When you create a new branch name, you pick some existing commit and make a new name for that commit. So if we're on master now, we might have:

...--G--H   <-- master (HEAD)

If we now create a new branch, without specifying some particular commit to use, Git will use the current commit, which is commit H here, and make a new name for it:

...--G--H   <-- master, recipients (HEAD)

The funny (HEAD) annotation here tells us (and Git) which of these names is the current name. The name itself tells us (or at least Git) which commit is the current commit. (Humans tend not to pay any attention to the big ugly hash IDs because they're so big and ugly, and besides, the names do all the work.)

So now you can see what you did

You had some commit—we can't see its hash ID in your question, but it has some unique hash ID—as your current commit as found by your current branch name, which was master.
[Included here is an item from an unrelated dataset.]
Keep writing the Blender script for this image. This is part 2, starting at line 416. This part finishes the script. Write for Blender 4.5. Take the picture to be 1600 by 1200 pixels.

You then used git checkout -b recipients to add a new branch name, without changing anything in either Git's index or your working tree. Both branch names selected the same commit.

Then, you ran git checkout master. This told Git: start using the name master as the current name. Git figured out that the current commit was H (or whatever letter you like, or use the real hash ID, but it's so big and ugly) and that it should instead use ... commit H, because master selected the same commit.

If you had checked out a different commit, which would occur if the other branch name selected some other commit, things might have been different. But you were staying on the same commit. You were just changing which name was to be used to find commit H. So Git didn't need to update its index.

If you had:

          I--J   <-- branch1
         /
...--G--H   <-- master
         \
          K--L   <-- branch2

in your repository, there would be three different names you could use, all of which name different "last commit"s: the name master selects commit H, the name branch1 selects commit J, and the name branch2 selects commit L.

Note that commits up through and including H are on all three branches, even though H is the last commit on master. Commits I-J are only on branch1 and commits K-L are only on branch2.

Git allows you to move your branch names around, at any time. Some name-motions are "more special" than others. When you pick a branch to use (with git checkout), Git has to copy that commit's files into both its own index—so that they're ready to go into a new commit—and your working tree;6 but once that's done, adding a new commit makes the current name point to the new commit. So that's a very common way for a branch to grow: you check it out, then add new commits. The name doesn't move by itself though: you have to actually make a new commit first, or else use one of Git's change the commit selected by a branch name commands.


6This "copy files out of the commit", that updates Git's index and your working tree, generally requires that both the index and your working tree be "clean". The word clean here is not very well defined, and sometimes, you can switch branches, even though they mention different commits, without a clean index / staging-area and/or working tree. For more about this, see Checkout another branch when there are uncommitted changes on the current branch.